Açıklamada, patlamanın adamızda yapılan savaş yığınağını gözler önüne serdiği vurgulanırken, “’barış garantisi ve güvenlik’ yalanıyla, ülkemize silah ve asker yığılmasını istemiyoruz” denildi.
Açıklama şöyle:
Dün gece saat 02.00 civarında Girne’ye bağlı Arapköy’de TSK’ya ait mühimmat deposunda yaşanan patlama şehrimize ve adamıza yapılan savaş yığınağını gözler önüne sermiştir. Girne sınırları içerisinde onlarca askeri bölge bulunduğunu düşünürsek, siyasiler tarafından, “kaza” olarak nitelendirilerek yaşananları “geçmiş olsun” dilekleri ile geçiştirmek, olayın üzerini örtmeye çalışmaktan başka bir şey olarak kabul edilemez.

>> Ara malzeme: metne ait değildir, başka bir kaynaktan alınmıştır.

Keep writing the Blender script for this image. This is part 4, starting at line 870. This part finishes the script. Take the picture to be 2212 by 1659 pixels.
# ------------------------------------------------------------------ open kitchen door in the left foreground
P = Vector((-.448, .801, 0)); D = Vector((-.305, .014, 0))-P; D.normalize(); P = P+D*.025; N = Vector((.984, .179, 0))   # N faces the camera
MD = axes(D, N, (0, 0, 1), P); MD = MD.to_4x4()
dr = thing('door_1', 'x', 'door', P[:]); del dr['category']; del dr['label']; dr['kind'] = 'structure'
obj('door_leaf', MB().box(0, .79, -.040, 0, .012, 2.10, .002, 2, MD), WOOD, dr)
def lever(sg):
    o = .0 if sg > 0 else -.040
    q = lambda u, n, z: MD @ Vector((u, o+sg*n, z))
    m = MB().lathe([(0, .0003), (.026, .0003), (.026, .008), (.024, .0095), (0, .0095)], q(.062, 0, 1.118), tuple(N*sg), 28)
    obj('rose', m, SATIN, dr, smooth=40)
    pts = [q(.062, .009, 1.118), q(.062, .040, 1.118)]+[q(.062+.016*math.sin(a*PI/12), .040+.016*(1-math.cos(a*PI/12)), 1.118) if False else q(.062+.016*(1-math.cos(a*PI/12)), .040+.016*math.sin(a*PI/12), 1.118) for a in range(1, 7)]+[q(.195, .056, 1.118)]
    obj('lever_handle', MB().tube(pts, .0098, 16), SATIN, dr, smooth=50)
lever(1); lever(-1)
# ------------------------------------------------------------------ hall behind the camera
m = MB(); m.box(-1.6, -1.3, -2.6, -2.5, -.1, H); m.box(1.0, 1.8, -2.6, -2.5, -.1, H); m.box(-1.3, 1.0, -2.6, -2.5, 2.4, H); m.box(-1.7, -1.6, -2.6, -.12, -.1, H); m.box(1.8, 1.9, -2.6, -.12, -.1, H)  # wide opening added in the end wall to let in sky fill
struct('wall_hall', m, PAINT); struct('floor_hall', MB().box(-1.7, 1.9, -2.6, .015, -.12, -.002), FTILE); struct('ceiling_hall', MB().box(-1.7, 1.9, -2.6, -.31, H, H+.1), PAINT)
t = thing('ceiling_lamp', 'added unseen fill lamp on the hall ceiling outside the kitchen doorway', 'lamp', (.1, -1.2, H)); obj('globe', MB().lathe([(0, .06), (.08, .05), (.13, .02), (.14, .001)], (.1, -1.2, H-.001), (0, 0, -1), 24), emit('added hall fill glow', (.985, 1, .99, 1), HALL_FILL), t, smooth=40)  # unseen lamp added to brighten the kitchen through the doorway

2011 Temmuz ayında Limasol’da 13 kişinin hayatını kaybettiği patlama, bir yıl önce Makhir İsmailov’un patlamamış bir mühimmatın patlaması sonucunda cinayete kurban gitmesi, yaklaşık 2 ay önce Suriye’den atılan S300 füzesinin Taşkent yakınlarına düşmesi ve dün de Girne’de yaşanan patlama, adanın her iki yanındaki gelmiş geçmiş tüm hükümetlerin, barışa değil savaşa hizmet ettiklerinin kanıtıdır.

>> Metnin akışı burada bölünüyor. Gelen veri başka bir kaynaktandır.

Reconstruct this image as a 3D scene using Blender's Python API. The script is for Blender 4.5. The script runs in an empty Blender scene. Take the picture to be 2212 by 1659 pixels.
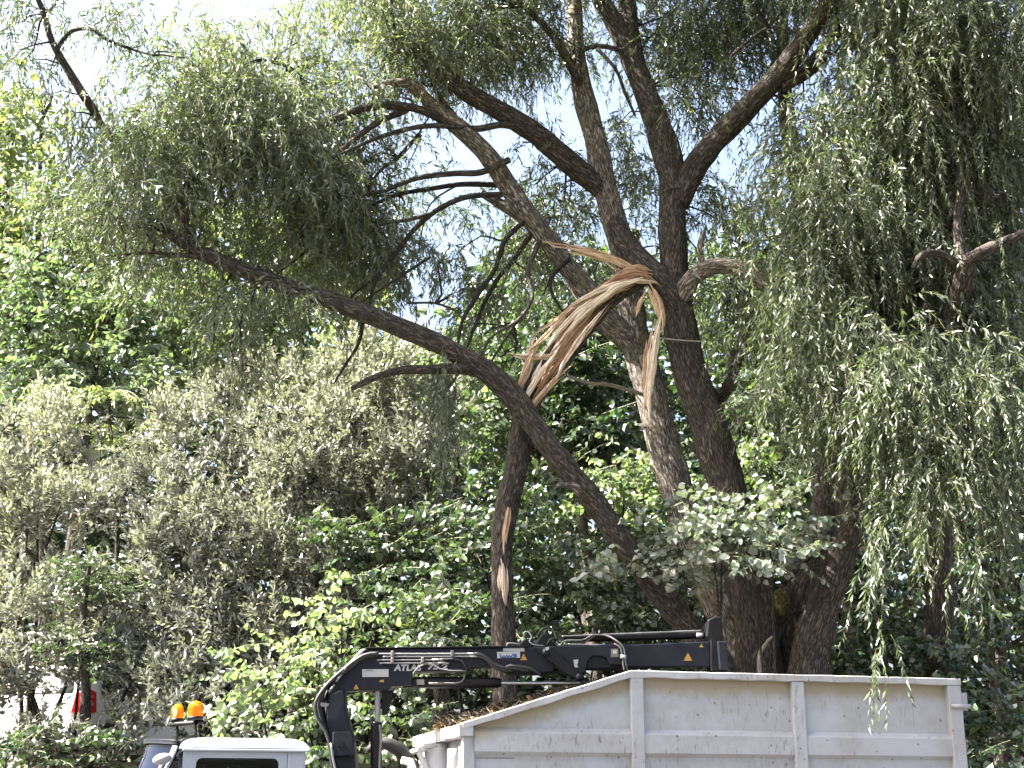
import bpy, bmesh, math, random
import numpy as np
from mathutils import Vector, noise
random.seed(7); rng = np.random.default_rng(7)
SC = bpy.context.scene
COL = SC.collection
# ---------------------------------------------------------------- camera, sky, sun, exposure
CAMZ, PITCH, FOC = 1.7, math.radians(17.0), 3039.0       # FOC: focal length in units of a 2212 px wide frame
cam = bpy.data.cameras.new("camera"); cam_o = bpy.data.objects.new("camera", cam); COL.objects.link(cam_o)
cam.sensor_width = 36.0; cam.lens = 36.0*FOC/2212.0; cam.clip_end = 3000; cam.clip_start = 0.1
cam_o.location = (0, 0, CAMZ); cam_o.rotation_euler = (math.pi/2+PITCH, 0, 0)
SC.camera = cam_o
SUN_AZ, SUN_EL = math.radians(184.0), math.radians(50.0)  # azimuth of the sun in the xy plane (180 = straight left, more = toward the camera)
sdir = Vector((math.cos(SUN_AZ)*math.cos(SUN_EL), math.sin(SUN_AZ)*math.cos(SUN_EL), math.sin(SUN_EL)))
world = bpy.data.worlds.new("World"); SC.world = world; world.use_nodes = True
wn = world.node_tree; wn.nodes.clear()
sky = wn.nodes.new("ShaderNodeTexSky"); sky.sky_type = 'NISHITA'; sky.sun_disc = False
sky.sun_elevation = SUN_EL; sky.sun_rotation = math.atan2(sdir.x, sdir.y)
sky.air_density = 1.0; sky.dust_density = 7.0; sky.ozone_density = 1.0
bg = wn.nodes.new("ShaderNodeBackground"); bg.inputs[1].default_value = 0.05
wo = wn.nodes.new("ShaderNodeOutputWorld")
wn.links.new(sky.outputs[0], bg.inputs[0]); wn.links.new(bg.outputs[0], wo.inputs[0])
sl = bpy.data.lights.new("sun", 'SUN'); sl.energy = 5.0; sl.angle = math.radians(0.5); sl.color = (1.0, 0.95, 0.87)
so = bpy.data.objects.new("sun", sl); COL.objects.link(so); so.rotation_euler = sdir.to_track_quat('Z', 'Y').to_euler()
SC.view_settings.view_transform = 'Standard'; SC.view_settings.look = 'None'
SC.view_settings.exposure = 3.55; SC.view_settings.gamma = 1.0
SC.cycles.max_bounces = 7; SC.cycles.diffuse_bounces = 4; SC.cycles.glossy_bounces = 2
SC.cycles.transmission_bounces = 4; SC.cycles.transparent_max_bounces = 6
SC.cycles.caustics_reflective = False; SC.cycles.caustics_refractive = False

# ---------------------------------------------------------------- helpers
cP, sP = math.cos(PITCH), math.sin(PITCH)
def at(px, py, Y):
    """world point seen at photo pixel (2212x1659 scale) that stands Y metres in front of the camera"""
    dy = (829.5-py)/FOC; t = Y/(cP-dy*sP)
    return Vector(((px-1106)/FOC*t, Y, CAMZ+t*(sP+dy*cP)))
def sc(py, Y): return Y/(cP-(829.5-py)/FOC*sP)/FOC        # metres per photo pixel there
def tag(o, label=None, cat=None, group=None, kind=None):
    for k, v in (("label", label), ("category", cat), ("group", group), ("kind", kind)):
        if v: o[k] = v
    return o
def thing(name, loc, label, cat, group=None, rz=0):
    o = bpy.data.objects.new(name, None); COL.objects.link(o); o.location = loc; o.rotation_euler = (0, 0, rz)
    o.empty_display_size = .2
    return tag(o, label, cat, group)
def root_of(p):
    while p.parent: p = p.parent
    return p
def link(name, me, mat, parent=None, local=False):
    """link a mesh given in world coordinates (or in its thing's own, local=True)"""
    if parent is not None and not local:
        me.transform(__import__('mathutils').Matrix.Translation(-Vector(root_of(parent).location)))
    o = bpy.data.objects.new(name, me); COL.objects.link(o)
    if mat is not None: me.materials.append(mat)
    if parent is not None: o.parent = parent
    return o
def npmesh(name, V, F, n=4, fattr=None, vvec=None, smooth=False):
    """mesh from numpy arrays: V (k,3), F (m,n); fattr: dict of face floats; vvec: dict of point vectors"""
    V = np.asarray(V, np.float32); F = np.asarray(F, np.int32)
    me = bpy.data.meshes.new(name); m = len(F)
    me.vertices.add(len(V)); me.vertices.foreach_set("co", V.ravel())
    me.loops.add(m*n); me.loops.foreach_set("vertex_index", F.ravel())
    me.polygons.add(m); me.polygons.foreach_set("loop_start", np.arange(0, m*n, n, dtype=np.int32))
    me.polygons.foreach_set("use_smooth", np.full(m, smooth))
    for k, a in (fattr or {}).items():
        at_ = me.attributes.new(k, 'FLOAT', 'FACE'); at_.data.foreach_set("value", np.asarray(a, np.float32))
    for k, a in (vvec or {}).items():
        at_ = me.attributes.new(k, 'FLOAT_VECTOR', 'POINT'); at_.data.foreach_set("vector", np.asarray(a, np.float32).ravel())
    me.update(calc_edges=True); me.validate()
    return me
def norm(a): return a/np.maximum(np.linalg.norm(a, axis=-1, keepdims=True), 1e-9)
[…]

Bunun yanında 2018’de Makhir’in cenazesini bile kaldırmayan devlet, Beyköy’de havan atışları sonrası evleri zarar gören köylüleri görmezden gelen aynı devlet, dünkü patlama sonrası vakit kaybetmeden sermayenin yaralarını sarmaya girişmiştir.
Bağımsızlık Yolu Girne Bölgesi olarak şehrimize ve adamıza “barışın garantisi ve güvenlik” yalanı altında, silah ve asker yığılmasını istemiyoruz. Girne’de bulunan yoğun askeri bölgelerin derhal kaldırılmasını ve her an patlamaya hazır mühimmat depolarının boşaltılmasını talep ediyoruz. Dün yaşanan hadisede şans eseri bir can kaybının yaşanmaması bundan sonraki olayda yaşanmayacağı anlamına gelmemektedir. Yaşanacak her türlü hasar, yaralanma ve can kaybının tek sorumlusu devlettir.